The app must prioritize trust, clarity, and explainability over cleverness or novelty.

Core Principles

1. Data Is Sacred

  • Raw Battle Reports are the source of truth
  • No inferred values, synthesized totals, or silent corrections
  • Missing or ambiguous data must surface explicitly

If the game didn’t report it, the app doesn’t invent it.

2. Context Defines Scope, Not Meaning

  • Filters (tier, preset, date range, tournament) limit which data is included
  • They must never change what a metric means
  • Same metric + same raw data must always produce the same result

Context handling must be deterministic and testable.

3. Derive, Don’t Persist

  • Derived metrics are computed, not stored
  • Re-running analysis with the same inputs must yield identical outputs
  • Wiki or balance changes must not invalidate historical runs

Version everything that can drift.

4. Explainability Over Optimization

  • Every chart, summary, or advice output must be traceable
  • Outputs must be explainable using:

  • Included runs

  • Applied filters
  • Visible formulas or transformations

If an output cannot be explained clearly, it does not belong in the app.
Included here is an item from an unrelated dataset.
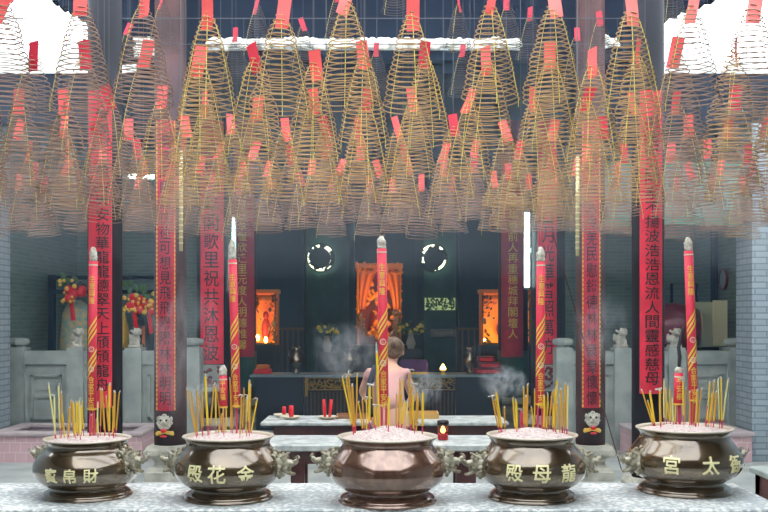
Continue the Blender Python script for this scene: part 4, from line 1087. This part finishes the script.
TAGS = {'salmon': [tag_mesh(M['tag'], 0, s) for s in range(3)], 'faded pink': [tag_mesh(M['tag2'], 0, s) for s in range(3)], 'deep red': [tag_mesh(M['tag_dark'], 0, s) for s in range(3)]}
WIRES = {}
def wire_mesh(h):
    k = round(h, 3)
    if k not in WIRES: WIRES[k] = MB().tube([(0, 0, 0), (0, 0, h)], .0011, 4).mesh('wire', M['wire'])
    return WIRES[k]
def hang(px, Y, zap, label, group, kind, tg, ytop, sc=1., threads=True, rng=None, tilt=None):
    X = (px-384)*Y/1000
    t = thing('incense_coil', label, 'incense coil', (X, Y, zap), rng.uniform(-.5, .5), group)
    t.scale = (sc, sc, sc)
    s = link('spiral', rng.choice(VAR[kind]), t)
    g = link('paper_tag', rng.choice(TAGS[tg]), t, (rng.uniform(-.01, .01), -.02, rng.uniform(-.012, .01)))
    g.rotation_euler = (rng.uniform(-.2, .1), tilt if tilt is not None else rng.choice((-.28, -.12, 0, 0, .08, .2, .35)), rng.uniform(-.7, .7))
    if threads:
        for k in range(3 if threads is True else threads): link('thread', THREADS[k], t)
    w_ = link('wire', wire_mesh((ytop+.006-zap)/sc), t)
    return t
rng = random.Random(21)
ROWS = [
    [5, 82, 143, 208, 281, 347, 411, 490, 552, 630, 692, 752],
    [-22, 34, 84, 147, 199, 256, 313, 364, 425, 489, 550, 593, 636, 677, 733, 785],
    [-18, 22, 66, 109, 160, 207, 258, 314, 365, 413, 470, 533, 586, 633, 677, 734, 775],
    [-12, 20, 63, 98, 130, 186, 232, 284, 326, 357, 397, 453, 506, 553, 600, 645, 689, 727, 765],
]
for sp, off in ((37.5, 4), (34, 14), (31.5, -2)):
    xs = []; x = off-12
    while x < 785: xs.append(x+rng.uniform(-6, 6)); x += sp
    ROWS.append(xs)
ROWN = ['front', 'second', 'third', 'fourth', 'fifth', 'sixth', 'rearmost']
ZAP = [2.905, 2.905, 2.86, 2.845, 2.85, 2.86, 2.85]
for ri, xs in enumerate(ROWS):
    for k, px in enumerate(xs):
        tg = rng.choice(['salmon', 'faded pink', 'faded pink']) if ri < 1 else rng.choice(['salmon', 'salmon', 'salmon', 'deep red'])
        side = px < 150 or px > 655
        kind = ('warm' if (not side and ri < 4) else 'grey') if rng.random() < .85 else 'warm'
        th = True if (ri < 3 and not side) else (2 if ri < 5 else (1 if not side else 0))
        if side and ri < 2: th = 1
        sc = rng.uniform(.95, 1.05) if ri else rng.uniform(.98, 1.08)
        if ri: sc *= 1.12
        z = ZAP[ri]+rng.uniform(-.03, .03)
        hang(px, ROWY[ri]+rng.uniform(-.08, .08)*(ri > 0)*0, z, 'brown spiral incense coil, %s paper tag, %s from left, %s low row' % (tg, ORD[k], ROWN[ri]),
             'incense coils in the %s low row' % ROWN[ri], kind, tg, 4.1, sc, th, rng)
UP = [(14, 8.85, 4.45), (97, 8.85, 4.42), (128, 9.55, 4.35), (163, 8.85, 4.4), (236, 9.55, 4.3), (258, 8.85, 4.36), (303, 9.55, 4.4), (338, 8.85, 4.46), (377, 9.55, 4.16), (395, 8.85, 4.7), (458, 8.85, 4.37), (463, 9.55, 4.16), (508, 8.85, 4.38), (531, 9.55, 4.5), (577, 9.55, 4.3), (600, 8.85, 4.25), (651, 9.55, 4.42), (672, 8.85, 4.6)]
for k, (px, Y, z) in enumerate(UP):
    hang(px, Y, z, 'dark incense coil hung high near the roof beam, %s from left' % ORD[k], 'high incense coils by the roof beam', 'dark', 'deep red', 5.1, 1.0, 1, rng)

# pale brass poles hanging among the coils
for px, a, b, lb in ((181, 150, 251, 'pale brass rod hanging left, in front of the crimson board'), (577.5, 156, 256, 'pale brass rod hanging right, beside the brown column')):
    Y = 7.0; A = at(px, a, Y); B = at(px, b, Y)
    t = thing('hanging_rod', lb, 'rod', B)
    H = A.z-B.z
    MB().tube([(0, 0, 0), (0, 0, H)], .013, 10).obj('rod', M['brass'], t, True)
    mb = MB()
    for k in range(16): mb.lathe([(.014, 0), (.016, .005), (.014, .01)], 8, (0, 0, .05+k*H/17))
    mb.obj('beading', M['goldpale'], t)
    MB().tube([(0, 0, H), (0, 0, 4.7-B.z)], .003).obj('wire', M['wire'], t)
cr = tag(MB().tube([(-5.2, 7.0, 4.7), (5.2, 7.0, 4.7)], .012, 6).obj('cross_rod', M['wire']), 'steel rod high across the courtyard holding the two brass rods', 'rod')
# thin leaning pole right of the fourth pot
a_ = at(553, 234, 9.3); b_ = at(578, 320, 9.3); 
t = tag(MB().tube([a_, b_, b_+(b_-a_)*1.74], .005, 6).obj('leaning_pole', M['table_wood']), 'thin brown pole leaning against the column behind the fourth pot', 'pole')

# ------------------------------------------------------------------ haze and smoke
def vol(name, dens, col=(.82, .9, 1.0), noise_=None, absorb=0):
    m = bpy.data.materials.new(name); m.use_nodes = True; nt = m.node_tree; N = nt.nodes; L = nt.links
    N.remove(N['Principled BSDF']); out = N['Material Output']; v = N.new('ShaderNodeVolumeScatter'); v.inputs['Color'].default_value = (*col, 1); v.inputs['Density'].default_value = dens; v.inputs['Anisotropy'].default_value = .2
    L.new(v.outputs[0], out.inputs['Volume'])
    if noise_:
        tc = N.new('ShaderNodeTexCoord'); mp = N.new('ShaderNodeMapping'); L.new(tc.outputs['Object'], mp.inputs[0]); mp.inputs['Scale'].default_value = noise_['stretch']
        t = N.new('ShaderNodeTexNoise'); t.inputs['Scale'].default_value = noise_['scale']; t.inputs['Detail'].default_value = 4; t.inputs['Distortion'].default_value = 1.2; L.new(mp.outputs[0], t.inputs['Vector'])
        mr = N.new('ShaderNodeMapRange'); L.new(t.outputs['Fac'], mr.inputs['Value']); mr.inputs['From Min'].default_value = .47; mr.inputs['From Max'].default_value = .75; mr.inputs['To Max'].default_value = dens
        ln = N.new('ShaderNodeVectorMath'); ln.operation = 'LENGTH'; L.new(tc.outputs['Object'], ln.inputs[0])
        mf = N.new('ShaderNodeMapRange'); L.new(ln.outputs['Value'], mf.inputs['Value']); mf.inputs['From Min'].default_value = 1.0; mf.inputs['From Max'].default_value = .2; mf.inputs['To Max'].default_value = 1
        mu = N.new('ShaderNodeMath'); mu.operation = 'MULTIPLY'; L.new(mr.outputs[0], mu.inputs[0]); L.new(mf.outputs[0], mu.inputs[1]); L.new(mu.outputs[0], v.inputs['Density'])
    return m
HAZE = .012
o = MB().box(-4.0, 4.0, 5.4, 19.1, .01, 4.0).obj('smoke_haze', vol('incense_haze', HAZE, (.42, .70, 1.0)))
tag(o, 'thin bluish incense haze filling the hall behind the pots', 'smoke', None, 'stuff')
o = MB().box(-3.9, 3.9, 6.1, 10.9, 2.0, 3.2).obj('smoke_layer', vol('hanging_smoke', .05, (.8, .88, 1.0), {'scale': .8, 'stretch': (1, 1, 1)}))
for n_ in o.data.materials[0].node_tree.nodes:
    if n_.type == 'VECT_MATH': ln_ = n_
nt_ = o.data.materials[0].node_tree
for n_ in list(nt_.nodes):
    if n_.type == 'MAP_RANGE' and n_.inputs['From Min'].default_value == 1.0:
        nt_.links.remove(n_.inputs['Value'].links[0]); n_.inputs['Value'].default_value = 0
    elif n_.type == 'MAP_RANGE': n_.inputs['From Min'].default_value = .3
tag(o, 'pale layer of smoke drifting through the lower rows of hanging coils', 'smoke', None, 'stuff')
for (px, py, Y, sx, sy, sz, d, lb) in (
    (503, 383, 4.9, .13, .08, .10, 60, 'dense curl of smoke rising left of the fourth pot'),
    (345, 352, 6.0, .22, .12, .2, 20, 'soft cloud of smoke left of the middle candle'),
    (425, 388, 4.9, .1, .06, .1, 50, 'small wisp of smoke over the right of the middle pot'),
    (203, 395, 4.9, .1, .06, .1, 40, 'small wisp of smoke over the second pot'),
    (180, 345, 6.2, .28, .15, .55, 8, 'tall veil of smoke in front of the second crimson board'),
    (600, 330, 6.4, .2, .15, .3, 8, 'faint veil of smoke beside the right brown column')):
    c = at(px, py, Y); o = MB().ell((0, 0, 0), 1, None, 20, 12).obj('smoke_wisp', vol('smoke', d, (.85, .93, 1.0), {'scale': 2.2, 'stretch': (1, 1, .7)}), None, False, c); o.scale = (sx, sy, sz)
    tag(o, lb, 'smoke', None, 'stuff')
5. Advice Is Descriptive, Never Prescriptive

  • No imperative language (“should”, “best”, “optimal”)
  • No hidden weighting or inferred intent
  • All advice must reference the comparison or snapshot it was derived from

If conclusions require assumptions that can’t be surfaced, degrade gracefully to:

“Insufficient data to draw a conclusion.”

6. Safety Through Constraints

  • Limit valid chart combinations explicitly
  • Prefer validation and rejection over permissive behavior
  • Typed DTOs are the contract between analysis and UI

Invalid states should be unrepresentable.

7. Player Trust Is the Primary Metric

  • A player should be able to audit what they’re seeing
  • Empty states must be explicit, not silent
  • Surprising results should be explainable without external knowledge

If users don’t trust the output, the app has failed — even if the math is correct.

8. No Rankings, No Status Pressure

  • No leaderboards
  • No player-to-player comparison
  • Any aggregated or global analysis must be:

  • Descriptive

  • Opt-in
  • Non-identifying

This app contextualizes runs; it does not evaluate players.

Non-Goals (Explicit)

The app is not trying to:

  • Solve the game
  • Predict optimal play
  • Simulate future outcomes
  • Enforce balance opinions
  • Replace player judgment

Those are separate problems with different ethical and design constraints.

Litmus Test

Before adding a feature, ask:

“Does this help the player understand their own data more clearly — without telling them what to do?”

If the answer is not an unambiguous “yes,” don’t build it.